Cathie Wood's ARK funds are some of the most prominent voices on Wall Street when it comes to investing in cutting-edge companies. Whether it's biotech or artificial intelligence (AI), the ARK funds have made their stances known. One of their favorite stocks is Tesla (TSLA 0.25%), which they believe could be worth $2,000 per share by 2027 -- indicating upside of roughly 650% from today's prices. However, multiple ARK funds have been doing something odd with Tesla stock lately: selling.

It seems odd that anyone would sell a stock with a price target indicating 51% compounded annual growth over the next five years, as that would be a stellar investment. But that's what ARK has been doing.

So should you follow Cathie Wood's lead and sell a leading AI stock like Tesla? Or is this a buying opportunity? Let's find out.

Investors must look beyond the headlines

Probably one of the most alarming notes about this transaction is the breadth of it. ARK hasn't bought any Tesla shares since April, and has sold shares from its ARK Innovation ETF (ARKK 0.45%), ARK Autonomous Technology & Robotics ETF (ARKQ 0.39%), and ARK Next Generation Internet ETF (ARKW 0.40%).
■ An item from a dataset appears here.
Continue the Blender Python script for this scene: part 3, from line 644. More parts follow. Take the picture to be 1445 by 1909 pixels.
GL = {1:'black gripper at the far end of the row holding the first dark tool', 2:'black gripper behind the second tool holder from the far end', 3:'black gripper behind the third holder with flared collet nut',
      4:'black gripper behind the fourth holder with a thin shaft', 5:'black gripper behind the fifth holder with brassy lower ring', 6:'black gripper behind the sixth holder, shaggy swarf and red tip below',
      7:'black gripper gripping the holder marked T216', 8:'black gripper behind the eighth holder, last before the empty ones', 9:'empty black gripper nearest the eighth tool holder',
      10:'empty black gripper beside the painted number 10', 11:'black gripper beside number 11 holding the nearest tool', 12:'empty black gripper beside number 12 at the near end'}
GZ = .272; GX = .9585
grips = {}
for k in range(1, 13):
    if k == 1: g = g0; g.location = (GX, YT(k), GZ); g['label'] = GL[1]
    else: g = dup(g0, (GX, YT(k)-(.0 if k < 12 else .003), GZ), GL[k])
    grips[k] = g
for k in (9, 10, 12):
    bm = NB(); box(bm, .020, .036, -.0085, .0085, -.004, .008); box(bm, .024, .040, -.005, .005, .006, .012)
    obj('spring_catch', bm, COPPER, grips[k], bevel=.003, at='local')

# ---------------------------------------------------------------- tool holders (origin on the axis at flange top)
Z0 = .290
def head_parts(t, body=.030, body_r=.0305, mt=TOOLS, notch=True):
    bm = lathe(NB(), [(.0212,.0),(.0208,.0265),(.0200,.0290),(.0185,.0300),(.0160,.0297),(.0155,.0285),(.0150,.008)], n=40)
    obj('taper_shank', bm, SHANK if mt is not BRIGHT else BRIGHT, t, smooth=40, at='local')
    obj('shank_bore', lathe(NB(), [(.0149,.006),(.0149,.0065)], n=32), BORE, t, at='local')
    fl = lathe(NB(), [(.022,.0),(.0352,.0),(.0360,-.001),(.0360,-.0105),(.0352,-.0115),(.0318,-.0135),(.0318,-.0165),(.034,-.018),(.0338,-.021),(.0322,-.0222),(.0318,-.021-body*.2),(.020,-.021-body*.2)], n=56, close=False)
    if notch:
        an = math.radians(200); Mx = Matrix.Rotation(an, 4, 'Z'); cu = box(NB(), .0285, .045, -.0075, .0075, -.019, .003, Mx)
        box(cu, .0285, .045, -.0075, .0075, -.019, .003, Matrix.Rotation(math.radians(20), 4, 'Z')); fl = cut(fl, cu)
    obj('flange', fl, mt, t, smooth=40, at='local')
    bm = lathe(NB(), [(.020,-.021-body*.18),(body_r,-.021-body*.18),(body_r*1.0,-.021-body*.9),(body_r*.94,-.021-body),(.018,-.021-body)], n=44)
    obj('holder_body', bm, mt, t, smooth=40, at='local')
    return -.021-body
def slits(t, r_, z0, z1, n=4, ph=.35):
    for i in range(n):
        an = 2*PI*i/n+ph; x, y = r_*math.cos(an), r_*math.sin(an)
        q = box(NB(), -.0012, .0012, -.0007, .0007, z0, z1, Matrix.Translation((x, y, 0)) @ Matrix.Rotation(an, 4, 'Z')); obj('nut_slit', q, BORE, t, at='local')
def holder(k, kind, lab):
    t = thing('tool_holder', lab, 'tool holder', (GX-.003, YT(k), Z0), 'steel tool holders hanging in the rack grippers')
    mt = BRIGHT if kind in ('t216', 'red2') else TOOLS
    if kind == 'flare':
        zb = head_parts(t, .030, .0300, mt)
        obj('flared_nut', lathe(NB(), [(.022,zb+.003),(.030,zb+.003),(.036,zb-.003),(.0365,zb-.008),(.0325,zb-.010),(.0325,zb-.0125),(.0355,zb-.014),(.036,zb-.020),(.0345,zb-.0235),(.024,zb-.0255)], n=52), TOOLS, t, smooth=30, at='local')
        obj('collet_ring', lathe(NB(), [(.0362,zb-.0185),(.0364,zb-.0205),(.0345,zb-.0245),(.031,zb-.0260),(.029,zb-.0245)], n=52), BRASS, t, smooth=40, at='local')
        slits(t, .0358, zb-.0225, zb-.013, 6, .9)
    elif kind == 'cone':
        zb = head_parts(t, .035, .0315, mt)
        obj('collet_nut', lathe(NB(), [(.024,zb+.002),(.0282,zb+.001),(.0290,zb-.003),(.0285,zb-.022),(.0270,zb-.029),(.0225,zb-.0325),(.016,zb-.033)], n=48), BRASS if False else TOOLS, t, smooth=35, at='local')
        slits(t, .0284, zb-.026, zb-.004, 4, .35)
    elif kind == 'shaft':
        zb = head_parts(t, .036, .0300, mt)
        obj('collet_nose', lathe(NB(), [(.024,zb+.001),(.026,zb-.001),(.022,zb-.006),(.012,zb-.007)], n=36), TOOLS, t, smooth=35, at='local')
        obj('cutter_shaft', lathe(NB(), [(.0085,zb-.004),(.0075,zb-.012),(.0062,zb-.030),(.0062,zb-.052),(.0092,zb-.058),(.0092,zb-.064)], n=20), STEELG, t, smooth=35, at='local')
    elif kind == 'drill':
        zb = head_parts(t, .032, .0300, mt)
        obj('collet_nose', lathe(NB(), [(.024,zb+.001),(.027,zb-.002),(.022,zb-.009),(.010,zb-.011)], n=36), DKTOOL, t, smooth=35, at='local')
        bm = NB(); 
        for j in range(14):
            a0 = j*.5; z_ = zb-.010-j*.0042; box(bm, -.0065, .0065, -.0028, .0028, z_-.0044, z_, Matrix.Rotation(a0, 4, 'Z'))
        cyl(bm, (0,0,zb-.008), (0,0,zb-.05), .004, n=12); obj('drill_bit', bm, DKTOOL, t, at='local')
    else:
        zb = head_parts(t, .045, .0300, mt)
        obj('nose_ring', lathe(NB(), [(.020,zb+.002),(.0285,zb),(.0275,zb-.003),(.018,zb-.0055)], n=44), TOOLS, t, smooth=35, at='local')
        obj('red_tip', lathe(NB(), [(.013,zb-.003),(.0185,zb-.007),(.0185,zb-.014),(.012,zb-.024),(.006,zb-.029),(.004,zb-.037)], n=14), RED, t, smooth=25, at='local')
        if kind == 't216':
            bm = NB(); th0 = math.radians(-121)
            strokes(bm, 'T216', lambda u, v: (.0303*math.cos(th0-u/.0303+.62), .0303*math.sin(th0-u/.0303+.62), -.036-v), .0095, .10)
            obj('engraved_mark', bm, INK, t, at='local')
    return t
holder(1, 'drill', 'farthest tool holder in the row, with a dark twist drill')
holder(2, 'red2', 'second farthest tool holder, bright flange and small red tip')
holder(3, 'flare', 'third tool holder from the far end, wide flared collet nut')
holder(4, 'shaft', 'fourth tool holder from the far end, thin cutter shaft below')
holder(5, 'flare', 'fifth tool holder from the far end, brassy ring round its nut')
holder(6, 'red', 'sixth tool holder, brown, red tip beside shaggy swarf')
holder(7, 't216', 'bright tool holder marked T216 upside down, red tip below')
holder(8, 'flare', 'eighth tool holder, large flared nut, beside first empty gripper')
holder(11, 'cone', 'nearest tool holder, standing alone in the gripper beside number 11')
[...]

Across all of the transactions, ARK sold over 677,000 shares, or about $173 million worth.

However, Tesla has had a strong run since ARK quit buying in April, as the stock is up 65% since May 1. As a result, the sale of Tesla stock shouldn't be examined through the lens of "ARK has lost its faith in Tesla." Instead, investors should consider it a move to take some gains off the table.

For the three funds listed above that own Tesla stock, Tesla is still a large holding.

Fund Weight Rank Portfolio Weighting
ARK Innovation ETF 1st 10.47%
ARK Autonomous Technology & Robotics ETF 1st 13.56%
ARK Next Generation Internet ETF 5th 6.15%

Data source: ARK.

So even though Cathie Wood made headlines by selling Tesla stock, it was an effort to rebalance the portfolio and redeploy the gains elsewhere.

But this action should get investors thinking: "Should I be doing the same thing?"

Is it time to sell some AI stocks?

A few things come to mind when assessing whether you should sell a stock (especially one wrapped up in a trendy field like AI).

First is the sleep test. Has your position gotten so large that you can't sleep at night because you're worried about what the market might do the next day? If that's the case, your position has gotten too large, and it's time to sell some to take risk off the table. There's no hard and fast number here, as each person's risk tolerance differs. It's around 15% to 20% for me, and this threshold has caused me to sell some stock lately.

Second is expectations. There's no way to tell how much of an impact AI will have on businesses three years out. This also weaves into stock valuations, as a company may have a massive impact but not live up to the hype for years. Take the dot-com crash in the early 2000s. Everyone knew the internet was a game changer and would shape the world. As a result, almost every stock associated with the internet was bid up. While the internet changed how everyone lived, almost every stock from that era crashed and never recovered, despite how prevalent the internet became.

As a result, I look at how a company is valued to see if the expectations are too high. If they are too lofty, I might trim my position if it's had a nice gain, but I won't sell all of it.

This is likely how many Tesla shareholders feel -- it is a highly valued stock, but investors still believe in the business.

I think Cathie Wood and the ARK funds are wise to take some profits from Tesla but maintain their high concentration in the stock. This is a valuable lesson I learned personally from the tech crash of 2022, and I'm putting those lessons learned into action in 2023 by trimming some positions that have likely risen too far, too fast. But if the valuation of a stock like Tesla drops, Cathie Wood and her team will undoubtedly be ready to add more shares, just like myself.